Parametric identification of concentrated effects in multidimensional inverse heat conduction problems

The study is dedicated to further research and development of constructive methods for sequential parametric optimization of unknown characteristics of nonstationary processes in technological heat physics on a compact set of continuous and continuously differentiable functions. The proposed methodology extends the algorithmically accurate method developed for solving inverse problems in technological heat physics to the multidimensional case of the inverse heat conduction problem, allowing the identification of a physically justified characteristic on sequentially converging compact sets.
The research focuses on a two-dimensional axisymmetric body of canonical shape. The problem is formulated in a uniform metric for assessing the temperature deviation of the calculated state from the experimental one. The mathematical model of the studied object is based on its modal description, which led to the reduction of the original inverse heat conduction problem, formulated in an extremal setting, to an optimal control problem.
The use of preliminary parameterization of the sought-after characteristic of the process results in its representation in the form of piecewise-parabolic functions defined by a parameter vector. The number of considered parameters determines the specific type of approximating function, and their values are found by solving the obtained parametric optimization problem.
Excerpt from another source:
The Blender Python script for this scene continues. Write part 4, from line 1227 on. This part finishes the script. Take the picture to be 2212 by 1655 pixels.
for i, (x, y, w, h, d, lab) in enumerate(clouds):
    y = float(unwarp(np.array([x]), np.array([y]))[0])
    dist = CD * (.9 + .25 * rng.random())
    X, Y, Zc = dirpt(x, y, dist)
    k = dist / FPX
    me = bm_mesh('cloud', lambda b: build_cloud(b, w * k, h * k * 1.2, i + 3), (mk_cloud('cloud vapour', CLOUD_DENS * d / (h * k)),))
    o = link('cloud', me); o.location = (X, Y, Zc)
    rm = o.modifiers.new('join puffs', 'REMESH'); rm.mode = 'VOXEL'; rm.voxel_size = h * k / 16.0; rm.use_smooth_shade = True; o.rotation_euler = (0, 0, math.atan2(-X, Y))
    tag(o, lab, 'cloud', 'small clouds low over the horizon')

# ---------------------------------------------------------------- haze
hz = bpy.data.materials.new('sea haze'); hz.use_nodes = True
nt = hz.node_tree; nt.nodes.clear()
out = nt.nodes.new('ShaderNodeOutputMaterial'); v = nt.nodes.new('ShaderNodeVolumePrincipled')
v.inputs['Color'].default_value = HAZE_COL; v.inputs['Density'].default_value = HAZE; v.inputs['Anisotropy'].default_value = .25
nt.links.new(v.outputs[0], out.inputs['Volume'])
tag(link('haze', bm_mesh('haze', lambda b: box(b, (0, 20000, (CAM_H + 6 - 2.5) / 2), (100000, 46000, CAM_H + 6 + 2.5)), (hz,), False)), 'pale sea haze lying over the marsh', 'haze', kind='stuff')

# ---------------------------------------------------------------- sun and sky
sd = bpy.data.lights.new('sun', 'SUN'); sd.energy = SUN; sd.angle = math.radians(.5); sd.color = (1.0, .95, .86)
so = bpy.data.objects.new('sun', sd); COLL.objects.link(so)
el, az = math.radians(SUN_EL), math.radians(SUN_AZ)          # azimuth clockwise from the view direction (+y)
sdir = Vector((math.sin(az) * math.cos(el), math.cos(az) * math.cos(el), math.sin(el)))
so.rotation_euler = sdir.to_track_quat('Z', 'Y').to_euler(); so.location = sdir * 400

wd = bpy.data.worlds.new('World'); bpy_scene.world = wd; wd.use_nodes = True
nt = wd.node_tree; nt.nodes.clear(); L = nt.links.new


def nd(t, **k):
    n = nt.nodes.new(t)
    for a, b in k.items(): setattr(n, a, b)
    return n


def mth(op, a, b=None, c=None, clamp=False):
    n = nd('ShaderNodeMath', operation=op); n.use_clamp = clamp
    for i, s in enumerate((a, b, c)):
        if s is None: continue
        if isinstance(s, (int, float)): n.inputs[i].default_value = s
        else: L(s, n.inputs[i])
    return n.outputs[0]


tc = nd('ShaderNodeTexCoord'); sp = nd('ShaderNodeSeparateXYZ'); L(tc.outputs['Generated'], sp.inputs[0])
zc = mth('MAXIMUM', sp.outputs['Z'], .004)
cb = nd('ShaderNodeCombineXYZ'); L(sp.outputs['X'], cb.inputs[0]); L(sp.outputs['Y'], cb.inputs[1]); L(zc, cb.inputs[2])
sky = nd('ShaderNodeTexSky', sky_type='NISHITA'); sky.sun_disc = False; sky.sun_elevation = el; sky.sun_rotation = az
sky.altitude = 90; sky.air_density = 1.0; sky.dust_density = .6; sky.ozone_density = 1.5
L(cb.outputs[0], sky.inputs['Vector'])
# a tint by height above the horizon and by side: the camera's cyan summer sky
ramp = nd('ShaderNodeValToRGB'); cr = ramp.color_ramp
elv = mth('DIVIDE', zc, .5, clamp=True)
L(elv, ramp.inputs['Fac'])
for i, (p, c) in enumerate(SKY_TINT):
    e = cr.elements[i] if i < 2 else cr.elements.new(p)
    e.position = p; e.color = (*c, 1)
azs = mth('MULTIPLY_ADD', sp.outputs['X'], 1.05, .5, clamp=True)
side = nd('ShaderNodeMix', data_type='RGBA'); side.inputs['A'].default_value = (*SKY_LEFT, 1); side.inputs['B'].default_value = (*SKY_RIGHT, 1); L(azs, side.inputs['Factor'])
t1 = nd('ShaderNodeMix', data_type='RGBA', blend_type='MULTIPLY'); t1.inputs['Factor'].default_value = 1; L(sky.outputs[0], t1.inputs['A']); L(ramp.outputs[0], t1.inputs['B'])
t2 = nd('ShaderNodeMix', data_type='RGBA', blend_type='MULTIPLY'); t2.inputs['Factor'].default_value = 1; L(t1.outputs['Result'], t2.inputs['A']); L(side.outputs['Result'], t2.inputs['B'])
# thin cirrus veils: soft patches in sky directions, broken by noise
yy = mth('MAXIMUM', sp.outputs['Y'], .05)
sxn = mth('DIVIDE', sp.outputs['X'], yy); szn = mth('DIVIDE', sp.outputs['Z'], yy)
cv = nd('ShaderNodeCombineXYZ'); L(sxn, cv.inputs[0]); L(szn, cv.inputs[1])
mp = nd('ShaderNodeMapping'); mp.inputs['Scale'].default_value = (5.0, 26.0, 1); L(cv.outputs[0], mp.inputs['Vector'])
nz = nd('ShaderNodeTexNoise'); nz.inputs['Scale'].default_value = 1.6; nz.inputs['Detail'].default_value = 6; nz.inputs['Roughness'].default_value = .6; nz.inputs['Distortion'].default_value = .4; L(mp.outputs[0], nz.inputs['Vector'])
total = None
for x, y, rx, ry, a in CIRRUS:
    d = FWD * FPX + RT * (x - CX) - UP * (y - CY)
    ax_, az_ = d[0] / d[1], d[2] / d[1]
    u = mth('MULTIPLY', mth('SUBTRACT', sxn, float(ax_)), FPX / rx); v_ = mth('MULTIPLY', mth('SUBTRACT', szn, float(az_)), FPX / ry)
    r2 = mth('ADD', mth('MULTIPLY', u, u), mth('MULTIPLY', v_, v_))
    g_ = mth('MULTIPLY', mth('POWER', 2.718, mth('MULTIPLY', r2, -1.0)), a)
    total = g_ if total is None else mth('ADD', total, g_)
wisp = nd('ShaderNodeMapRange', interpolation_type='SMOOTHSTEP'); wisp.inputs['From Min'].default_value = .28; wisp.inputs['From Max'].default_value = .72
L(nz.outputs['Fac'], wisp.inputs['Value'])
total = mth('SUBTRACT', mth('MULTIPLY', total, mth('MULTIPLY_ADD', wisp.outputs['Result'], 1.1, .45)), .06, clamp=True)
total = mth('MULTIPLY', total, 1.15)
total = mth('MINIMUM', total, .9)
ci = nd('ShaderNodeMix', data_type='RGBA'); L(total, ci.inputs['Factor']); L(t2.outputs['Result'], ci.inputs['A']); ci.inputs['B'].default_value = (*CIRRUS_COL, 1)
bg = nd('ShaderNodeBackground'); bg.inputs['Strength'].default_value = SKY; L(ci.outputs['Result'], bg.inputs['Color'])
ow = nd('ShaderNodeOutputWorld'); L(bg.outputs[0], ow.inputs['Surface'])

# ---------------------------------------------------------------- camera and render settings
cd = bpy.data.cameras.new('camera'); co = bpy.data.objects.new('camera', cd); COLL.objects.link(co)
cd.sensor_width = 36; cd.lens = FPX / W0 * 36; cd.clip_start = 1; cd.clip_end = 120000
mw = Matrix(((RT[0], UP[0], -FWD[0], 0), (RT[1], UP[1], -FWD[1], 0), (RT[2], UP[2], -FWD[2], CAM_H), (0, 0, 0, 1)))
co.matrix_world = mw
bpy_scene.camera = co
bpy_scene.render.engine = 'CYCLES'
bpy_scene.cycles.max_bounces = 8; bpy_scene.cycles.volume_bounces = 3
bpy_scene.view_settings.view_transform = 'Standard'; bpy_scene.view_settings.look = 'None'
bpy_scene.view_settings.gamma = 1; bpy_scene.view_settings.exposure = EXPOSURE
To solve the mathematical programming problem for optimal parameter vector values, alternating properties of the sought extremals are used, similar to the one-dimensional case, leading to the formulation of a closed system of relationships.
The obtained results demonstrate the effectiveness of extending the constructive method of sequential parametric optimization, tested on one-dimensional inverse heat conduction problems, to solving two-dimensional problems using their modal representation. Increasing the number of parameters of solutions forming the piecewise-parabolic form of the sought dependence leads to a reduction in the reconstruction error of both the sought concentrated function and the spatial-temporal temperature field throughout the domain of spatial variables.